Diante das expectativas que a possibilidade do novo faz surgir, é preciso refletir nas seguintes palavras do filósofo Mario Sergio Cortella: “pode-se argumentar que, felizmente, ainda há muita esperança. Mas, como insistia o inesquecível Paulo Freire, não se pode confundir esperança do verbo esperançar com esperança do verbo esperar. Aliás, uma das coisas mais perniciosas que temos nesse momento é o apodrecimento da esperança; em várias situações as pessoas acham que não tem mais jeito, que não tem alternativa, que a vida é assim mesmo… Violência? O que posso fazer? Espero que termine… Desemprego? O que posso fazer? Espero que resolvam… Fome? O que posso fazer? Espero que impeçam… Corrupção? O que posso fazer? Espero que liquidem… Isso não é esperança, é espera. Esperançar é se levantar, esperançar é ir atrás, esperançar é construir, esperançar é não desistir!
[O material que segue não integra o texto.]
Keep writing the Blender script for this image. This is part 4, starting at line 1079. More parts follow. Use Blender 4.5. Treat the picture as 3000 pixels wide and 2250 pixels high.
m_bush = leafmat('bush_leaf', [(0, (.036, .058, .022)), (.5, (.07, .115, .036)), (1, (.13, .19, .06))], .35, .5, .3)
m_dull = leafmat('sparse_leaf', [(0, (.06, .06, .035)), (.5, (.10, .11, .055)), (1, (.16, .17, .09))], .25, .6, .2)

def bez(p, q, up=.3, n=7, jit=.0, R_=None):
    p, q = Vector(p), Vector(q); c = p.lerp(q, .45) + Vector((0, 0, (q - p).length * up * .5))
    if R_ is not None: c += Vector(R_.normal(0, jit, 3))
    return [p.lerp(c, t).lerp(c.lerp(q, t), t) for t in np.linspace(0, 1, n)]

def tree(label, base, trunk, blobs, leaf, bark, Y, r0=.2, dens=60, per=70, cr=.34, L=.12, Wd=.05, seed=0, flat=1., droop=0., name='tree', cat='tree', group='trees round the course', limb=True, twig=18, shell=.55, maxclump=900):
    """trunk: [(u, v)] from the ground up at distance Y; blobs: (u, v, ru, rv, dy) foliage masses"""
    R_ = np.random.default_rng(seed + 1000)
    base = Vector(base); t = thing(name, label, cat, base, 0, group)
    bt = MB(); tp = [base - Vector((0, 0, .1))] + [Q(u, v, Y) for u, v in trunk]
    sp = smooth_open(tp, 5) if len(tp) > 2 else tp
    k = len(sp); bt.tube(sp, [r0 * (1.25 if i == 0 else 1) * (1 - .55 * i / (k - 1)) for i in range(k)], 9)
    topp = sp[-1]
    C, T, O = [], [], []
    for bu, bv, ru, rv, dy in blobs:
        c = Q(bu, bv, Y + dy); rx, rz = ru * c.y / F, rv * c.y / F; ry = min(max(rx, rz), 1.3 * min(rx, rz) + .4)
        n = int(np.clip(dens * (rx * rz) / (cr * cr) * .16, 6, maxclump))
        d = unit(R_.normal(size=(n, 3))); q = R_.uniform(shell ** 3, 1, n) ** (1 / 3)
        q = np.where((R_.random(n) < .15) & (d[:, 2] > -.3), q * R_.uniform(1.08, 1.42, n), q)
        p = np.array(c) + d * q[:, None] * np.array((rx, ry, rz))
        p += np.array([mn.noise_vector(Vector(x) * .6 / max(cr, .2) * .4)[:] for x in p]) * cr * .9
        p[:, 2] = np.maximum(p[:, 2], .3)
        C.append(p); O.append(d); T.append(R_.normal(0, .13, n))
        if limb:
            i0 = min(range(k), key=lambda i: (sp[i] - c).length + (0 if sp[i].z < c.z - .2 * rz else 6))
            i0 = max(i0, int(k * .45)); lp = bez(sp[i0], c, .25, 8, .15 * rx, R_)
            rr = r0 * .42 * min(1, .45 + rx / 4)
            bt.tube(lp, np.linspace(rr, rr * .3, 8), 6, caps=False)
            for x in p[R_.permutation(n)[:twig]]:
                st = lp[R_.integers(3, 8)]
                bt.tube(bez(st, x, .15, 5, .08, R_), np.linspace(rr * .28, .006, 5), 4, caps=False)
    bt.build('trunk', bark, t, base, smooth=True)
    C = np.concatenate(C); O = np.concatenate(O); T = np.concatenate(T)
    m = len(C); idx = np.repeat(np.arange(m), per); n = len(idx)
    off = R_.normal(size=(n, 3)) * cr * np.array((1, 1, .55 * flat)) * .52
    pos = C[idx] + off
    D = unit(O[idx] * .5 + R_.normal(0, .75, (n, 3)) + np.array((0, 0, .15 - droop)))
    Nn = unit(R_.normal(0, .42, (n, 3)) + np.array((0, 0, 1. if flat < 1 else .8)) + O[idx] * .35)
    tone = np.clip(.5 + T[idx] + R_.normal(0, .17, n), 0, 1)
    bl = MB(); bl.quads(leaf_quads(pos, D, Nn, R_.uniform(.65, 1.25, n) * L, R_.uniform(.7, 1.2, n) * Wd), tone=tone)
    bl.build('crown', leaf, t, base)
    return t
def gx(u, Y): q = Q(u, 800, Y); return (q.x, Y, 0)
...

Esperançar é levar adiante, esperançar é juntar-se com outros para fazer de outro modo. E, se há algo que Paulo Freire fez o tempo todo, foi incendiar a nossa urgência de esperanças“. (http://goo.gl/zWozcg).
Otávio diz
Como cidadão, vejo essa manifestação sindical como totalmente inapropriada em um momento que o Brasil, país que sempre se pautou por políticas patrimonialistas, através de um Estado grande, elitista, ineficiente e que só protege aos seus, começa a enxergar outros caminhos. Aliás, cabe destacar que o Art. 37 da Constituição Federal, determina princípios norteadores para a administração pública – legalidade, impessoalidade, publicidade, moralidade e eficiência – e que não se encaixam nessa perspectiva conservadora e anti-democrática de Estado máximo, que criou verdadeiras castas com direitos não existentes na iniciativa privada, que emprega a vasta maioria da população economicamente ativa. Por favor, mudem a lente utilizada para interpretar os dados que o IBGE coleta sobre o nosso povo. Tivemos já 516 anos de Estado poderoso, e não dá pra dizer que deu certo.
Ademais, tenham orgulho de ter alguém com a criatividade e a qualidade técnica do Paulo Rabello de Castro na presidência desse órgão tão importante para a nossa gestão. Antes um liberal, ou neo-liberal, do que um neo-dirigista ou um neo-socialista, não é mesmo?
Henrique Acker diz
Otávio, nossa opinião está sintetizada na nota que reproduzimos aqui no Portal do Conselho Federal de Economia, maior entidade representativa dos economistas brasileiros.
VAGNER BRANDÃO DE CARVALHO diz
GOSTARIA MUITO QUE A DIREÇÃO DO IBGE, INCLUINDO O SEU ATUAL PRSEIDENTE, ATENDAM AS NECESSIDADES DOS TRABALHADORES DO IBGE, POIS NÓS ESTAMOS NO AGUARDO NESSE PROJETO DE REVITALIZAÇÃO DA INSTITUIÇÃO, E NO NOSSO PLANO DE CERREIRA, E A VALORIZAÇÃO DO SERVIDOR DA INSTITUIÇÃO E DOS APOSENTADO DO IBGE.
Henrique Acker diz
Vagner, nós também. Inclusive já enviamos ofício à Direção do IBGE solicitando nova reunião para debater o assunto.
Igor Ramon diz
Vejo vocês criticarem tanto a indicação do novo presidente do IBGE. Gostaria de saber por que vocês não utilizam o mesmo empenho para cobrar e pressionar o Ministério do Planejamento a autorizar a nomeação dos novos aprovados, visto que os dois resultados já foram homologados e o IBGE necessita de novos servidores para diminuir a precarização. Não vi nenhum post de vocês nesse sentido. Que atentem para isso!
Mara Cristina viana belchior diz
Não vejo problema nenhum dele ser da iniciativa privada, tem pensamento LIBERAL. Gostaria de ver o País com visão de MERCADO. Sem maquiagem.
Henrique Acker diz
Cara Maria Cristina, nenhum problema se o IBGE fosse uma empresa privada, mas trata-se de um órgão público, cujo principal compromisso é com o conjunto da sociedade, visando ao planejamento de políticas públicas. Além disso, há impedimento legal, pela lei de conflito de interesses.